Perşembe Mayıs 9, 2024

Kavram Kargaşası (Sinan Dersim)

Her türlü şiddette karşıyız, düşman hukuku vb.

Düşünerek konuşmak, konuşarak yapmak siyasette, sosyal ilişkilerde önemlidir. Genelde bunun eksikliği yapma fiili ve amaçtaki net olma, olmamayla orantılı olarak değişkenlik göstermektedir.

Kişide, toplumda, örgütlülükten, örgütsüzlükten, egemenlikçi sistemden, ezilenlerin kurtuluş kavgasında düşünerek konuşma, konuşarak yapma derin ideolojik politik tercih ve kodlara göre olmakta ve bu kodların doğru yerinde oturması, oturmamasıyla orantılı değişkenlik göstermektedir.

Özellikle egemenlikçi sistemler stratejik ve uzun vadeli planlarla hareket ettiğinde inşa kurucu temellerini konuşarak yapma, yaparak konuşmayı daha bilinçli yapmaktalar. Yönetmek istediği ezilen zümrelere şekil vermekte ve şekillendirmek istediklerine göre konuşmakta, konuşur olmaktalar.

Kendileri gibi konuşmayı, düşünmeyi sağlatıcı ideolojik politik kodlarla bunu yapmaktalar. Yöneten, yönetilen olduklarında halk deyimiyle şapkayı ters giydirmeyi doğru olarak yutturmakta yalanı büyük hünerle doğru yerine koymaktalar. Yalan zamanla doğru yerine geçince ezilen, ezdirilenleri yönetmek daha kolay hale gelebilmektedir. Böyle olduğu içinde ezdirilmek ve yönetilmek istenen insanlar egemenlerin her söylediğini bu anlamda ters okumak zorundadır. Terste okursa ancak doğru bilinç eylem çıkışını yakalayabileceğini bilmelidir. Yoksa onun yalanına farkında olmayarak hizmet etmiş olur.

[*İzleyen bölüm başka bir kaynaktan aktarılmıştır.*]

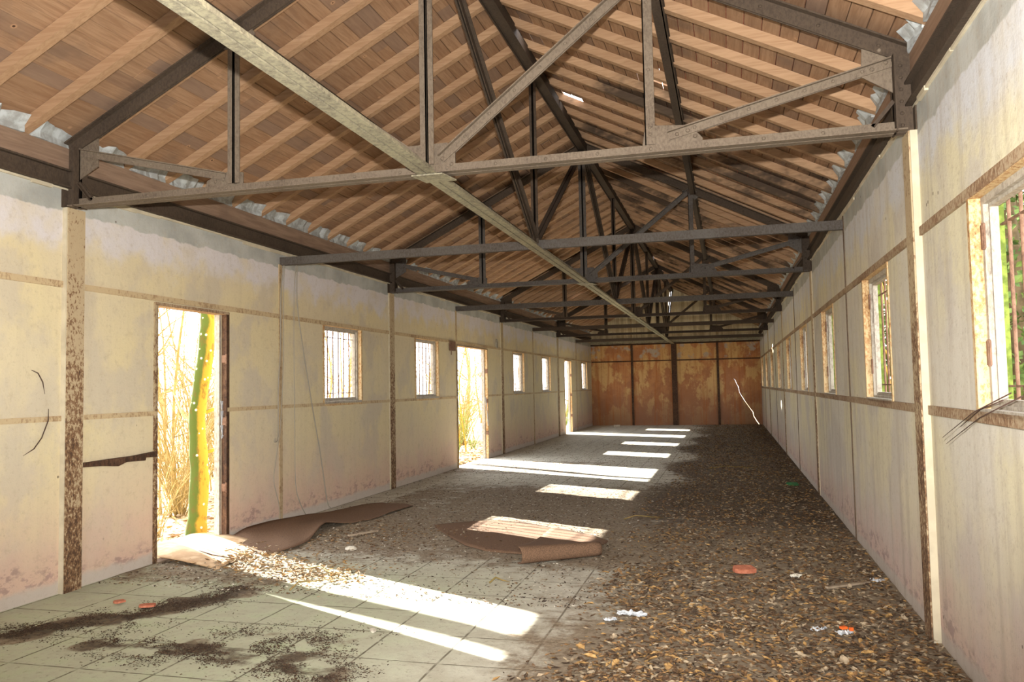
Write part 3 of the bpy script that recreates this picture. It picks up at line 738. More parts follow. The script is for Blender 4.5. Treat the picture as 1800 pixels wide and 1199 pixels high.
curve_thing('dried_tendril', [(.004, 4.36, 1.52), (.006, 4.41, 1.50), (.006, 4.45, 1.44), (.004, 4.47, 1.36)], [.002, .004, .004, .001], M['dark'], 'short dark tendril curved on the left wall, upper of the pair', 'stem')
curve_thing('dried_tendril', [(.006, 4.50, 1.26), (.015, 4.49, 1.18), (.015, 4.44, 1.07), (.012, 4.38, 1.00), (.006, 4.30, .96)], [.002, .004, .004, .004, .001], M['dark'], 'long dark tendril crossing the lower rail of the left wall', 'stem')
# straw poking in at the nearest right window
for i, (a, b) in enumerate((((W+.02, 3.42, 1.29), (W-.10, 3.95, 1.09)), ((W+.02, 3.30, 1.28), (W-.08, 3.98, 1.06)), ((W+.02, 3.52, 1.26), (W-.05, 3.86, 1.14)))):
    a, b = Vector(a), Vector(b)
    curve_thing('dry_twig', [a, a*.5+b*.5+Vector((0, 0, .02)), b], [.003, .0025, .001], M['dark'], 'thin dry twig drooping over the sill of the nearest right-hand window', 'twig')['group'] = 'twigs at the nearest right window'

# ------------------------------------------------------------------ mats on the floor
def sheet(name, P, nu, nv, m, th=.006):
    mb = MB(); g = [[P(i/nu, j/nv) for i in range(nu+1)] for j in range(nv+1)]
    vs_ = [p for row in g for p in row]; top = [Vector(p) for p in vs_]; n = len(top)
    mb.v = [tuple(p) for p in top]+[(p.x, p.y, p.z-th) for p in top]
    for j in range(nv):
        for i in range(nu):
            a = j*(nu+1)+i; mb.f += [(a, a+1, a+nu+2, a+nu+1), (n+a, n+a+nu+1, n+a+nu+2, n+a+1)]
    for i in range(nu):
        for a in (i, nv*(nu+1)+i): mb.f.append((a, a+1, n+a+1, n+a))
    for j in range(nv):
        for a in (j*(nu+1), j*(nu+1)+nu): mb.f.append((a, a+nu+1, n+a+nu+1, n+a))
    mb.mi = [0]*len(mb.f)
    return mb.build(name, m, None, True)
wallE = [(.04, 6.50), (.03, 6.80), (.03, 7.2), (.17, 7.93), (.26, 8.5), (.45, 8.95)]
roomE = [(.74, 5.95), (.84, 6.25), (.80, 6.60), (.62, 7.25), (.86, 7.75), (.92, 8.75)]
def lerpl(L, t):
    t = t*(len(L)-1); i = min(int(t), len(L)-2); f = t-i; return tuple(L[i][c]*(1-f)+L[i+1][c]*f for c in range(len(L[0])))
def mat1(u, v):
    a, b = lerpl(wallE, u), lerpl(roomE, u)
    x, y = a[0]*(1-v)+b[0]*v, a[1]*(1-v)+b[1]*v
    z = .014+.05*math.exp(-((u-.55)/.13)**2)*v+.06*(1-v)**3*math.exp(-((u-.3)/.3)**2)+.012*math.sin(u*9+v*3)**2+.006*mnoise.noise(Vector((x*3, y*3, 1)))
    return (x, y, z)
tag(sheet('floor_mat', mat1, 40, 14, M['mat']), 'long rust-brown fibre mat lying along the foot of the left wall past the first doorway', 'mat')
backE = [(1.62, 7.56), (1.95, 7.80), (2.3, 8.0), (2.75, 7.60), (3.25, 7.20), (3.42, 6.95)]
frntE = [(1.68, 7.44), (2.02, 6.93), (2.30, 6.58), (2.62, 6.36), (2.92, 6.02), (3.50, 6.40)]
F2 = [(1.68, 7.44), (2.02, 6.93), (2.26, 6.60), (2.50, 6.43), (2.84, 6.36)]
def mat2(u, v):
    a, b = lerpl(backE, u*.70), lerpl(F2, u)
    return (a[0]*(1-v)+b[0]*v, a[1]*(1-v)+b[1]*v, .014+.004*math.sin(8*u+4*v)*(1-sm(u, .7, 1)))
def roll2(u, v):
    a = lerpl(backE, .62+.38*u); nr = Vector((.64, -.77)); f = Vector((2.92+.54*u, 5.95+.42*u)); R = .062-.012*u
    b = f-nr*(R*1.0)
    if v < .5:
        s_ = v/.5; b2 = b-nr*.03; return (a[0]*(1-s_)+b2[0]*s_, a[1]*(1-s_)+b2[1]*s_, .024+(2*R)*s_**2.2)
    ang = math.pi/2-(v-.5)/.5*math.pi*1.12
    q = b+nr*math.cos(ang)*R
    return (q[0], q[1], max(.010, .018+R+R*math.sin(ang)))
o = tag(sheet('floor_mat', mat2, 30, 14, M['mat']), 'rust-brown fibre mat in the middle of the floor with its near edge rolled over', 'mat')
sheet('rolled_edge', roll2, 16, 34, M['mat']).parent = o
def pan(u, v):
    x = -.30+.95*u-.12*v; y = 5.66+.95*v-.20*u
    return (x, y, .045+.05*math.sin(u*3.0+.2)*(.4+.6*v)+.015*math.sin(v*5)-(.04*u))
tag(sheet('warped_panel', pan, 20, 14, M['ply'], .005), 'warped sunlit fibre panel lying across the threshold of the first doorway', 'panel')

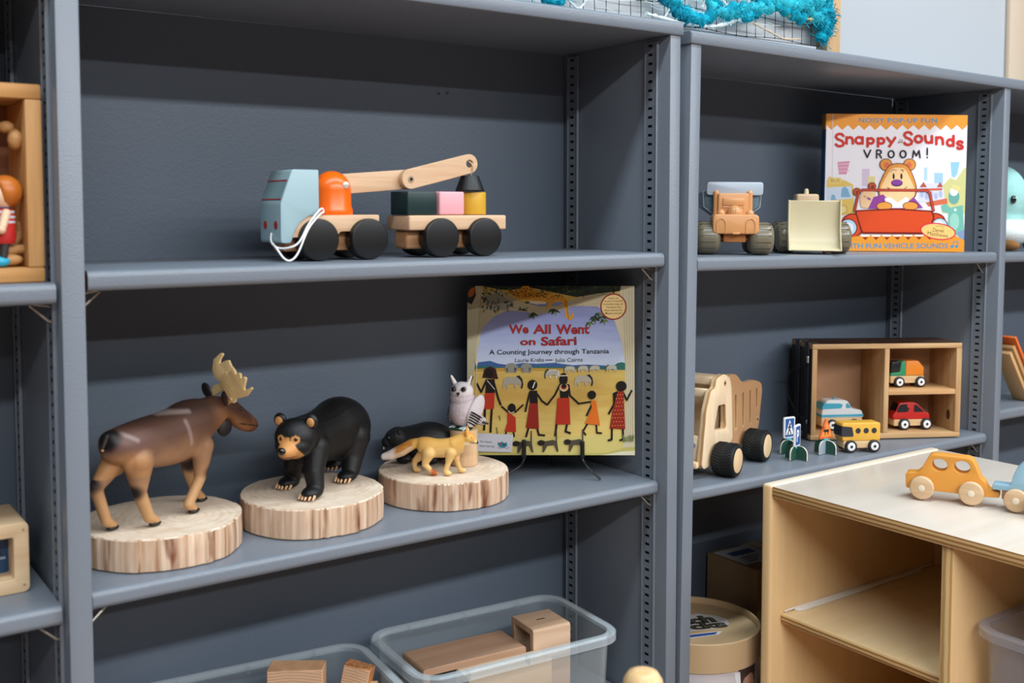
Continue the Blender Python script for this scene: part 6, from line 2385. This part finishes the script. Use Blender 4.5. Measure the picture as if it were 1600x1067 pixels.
def clear_top(mb):
    for v in mb.bm.verts:
        v.co.z = max(v.co.z, .0008 if v.co.x < .03 else -.0070)
    return mb
# thick turquoise strands: through the middle, up to the right and down the right side
STR = [([(-.0550, yz, .0900), (-.0100, yz, .0600), (.0250, yz, .0400), (.0560, yz, .0210), (.0820, yz, .0130), (.1050, yz, .0200), (.1200, yz, .0420)], .0085, 0),
       ([(.0850, yz, .0600), (.1150, yz, .0330), (.1500, yz, .0300), (.1850, yz, .0420), (.2300, yz, .0460), (.2500, yz, .0650)], .0085, 1),
       ([(.1350, yz, .0230), (.1550, yz, .0400), (.1750, yz, .0270), (.2050, yz, .0360)], .0070, 0),
       ([(.2500, yz, .0620), (.2850, yz, .0560), (.3200, yz, .0620), (.3500, yz, .0700), (.3720, yz, .0640)], .0095, 1),
       ([(.3550, yz, .1200), (.3620, yz, .0850), (.3700, yz, .0500), (.3640, yz, .0270), (.3560, yz, .0080)], .0095, 0),
       ([(.3400, yz, .0900), (.3700, yz, .0700), (.3800, yz, .0400), (.3660, yz, .0260)], .0080, 2),
       ([(.3500, yz, .0340), (.3660, yz, .0330), (.3780, yz, .0420)], .0070, 2),
       ([(-.2400, yz, .0500), (-.2050, yz, .0180), (-.1800, yz, .0130), (-.1500, yz, .0330), (-.1200, yz, .0600)], .0075, 0),
       ([(-.4600, yz, .1500), (-.3600, yz, .1000), (-.3000, yz, .0900), (-.2400, yz, .0500)], .0085, 1),
       ([(.0000, yz, .1400), (.0600, yz, .1000), (.1500, yz, .1100), (.2400, yz, .1500), (.3200, yz, .1300)], .0085, 2),
       ([(-.3000, yz, .2300), (-.1000, yz, .2000), (.1000, yz, .2300), (.3300, yz, .2200)], .0090, 0)]
STR += [([(-.0300, yz, .0650), (.0050, yz, .0450), (.0300, yz, .0250), (.0600, yz, .0120)], .0080, 2), ([(.1500, yz, .0800), (.2000, yz, .0600), (.2600, yz, .0500), (.3100, yz, .0380)], .0085, 0),
        ([(.3000, yz, .0800), (.3350, yz, .0500), (.3600, yz, .0400)], .0090, 1), ([(.3560, yz, .0600), (.3700, yz, .0280), (.3620, yz, .0080)], .0085, 0), ([(-.1600, yz, .0700), (-.1000, yz, .0550), (-.0500, yz, .0700)], .0070, 1)]
for k, (p, r, m) in enumerate(STR):
    clear_top(fuzzy(p, r, TQS[m], 30 + k, 110)).done('turquoise_yarn', fr)
WHY = paint('#d8e6e6', .8, .3)
LIM = paint('#c5cfa0', .8)
for k, (p, r, m) in enumerate((([(-.0200, yz, .0120), (.0200, yz, .0080), (.0700, yz, .0050), (.1200, yz, .0080), (.1700, yz, .0230)], .0026, WHY), ([(-.2000, yz, .0500), (-.1500, yz, .0090), (-.1350, yz, .0110), (-.1150, yz, .0400)], .0018, WHY), ([(.2200, yz, .0900), (.2600, yz, .0560), (.2850, yz, .0400), (.3450, yz, .0400)], .0028, LIM), ([(-.2600, yz, .0260), (-.2300, yz, .0160), (-.1950, yz, .0150)], .0022, LIM), ([(.0200, yz, .0900), (.0250, yz, .0300), (.0130, yz, .0080)], .0016, WHY), ([(.0900, yz, .0320), (.1050, yz, .0560), (.1400, yz, .0420), (.1500, yz, .0120)], .0014, WHY), ([(.2000, yz, .0200), (.2400, yz, .0100), (.2700, yz, .0030), (.3100, yz, .0060)], .0014, paint('#cbb79a', .8)))):
    clear_top(fuzzy(p, r, m, 70 + k, 16)).done('pale_yarn', fr)
mb = MB()
for k in range(70):
    p = V((rnd.uniform(-.20, .25), yz + .002, rnd.uniform(.02, .07)))
    a = rnd.uniform(-.9, .9)
    L = rnd.uniform(.012, .035)
    mb.tube([p, p + V((L * cos(a), 0, -L * sin(abs(a)) * .5)), p + V((L * 1.6 * cos(a), -.002, -L * .9 * abs(sin(a)) + .003))], .00042, WHY, 4)
clear_top(mb).done('tinsel_fibres', fr)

Onun dediğini yapar duruma gelir.

Şaşkın bakış ve yönlendirmede azade olmak mı isteniliyor o zaman egemenlerin söylediği her sözü ve davranışı, uygulamayı terste okumalı ki,onun inceltilmiş yalancı özel savaş etkisinde bir nebzede olsa uzak kalabilsin..

Sözü bir kaç gündür tartışma gündemimize gelen ’’Her türlü şiddette karşıyız’’ sözüne getirmek istiyorum.

‘Her türlü şiddette karşıyız’ sözünü biz ezilenler ve ezdirilenler nereye oturtmalıyız? Kolayca söylenecek sözmü bu söz!. Kesinlikle kolay söylenecek söz değildir. Kolaycada söylenmemelidir. Farkındayız, biliyoruz ki, ezilen, ezdirilenler bir kere şiddetti üreten değil, şiddette maruz kalandır. Şiddetti üreten devlettir. Onun siyasi, hukuki, askeri faşist uygulamalarıdır. Böyle bir durumda devlet şiddetine karşı çıkmamak ve her türden şiddette karşıyız demek ölümden ölümü beğen dışında bir anlam ifade etmemektedir.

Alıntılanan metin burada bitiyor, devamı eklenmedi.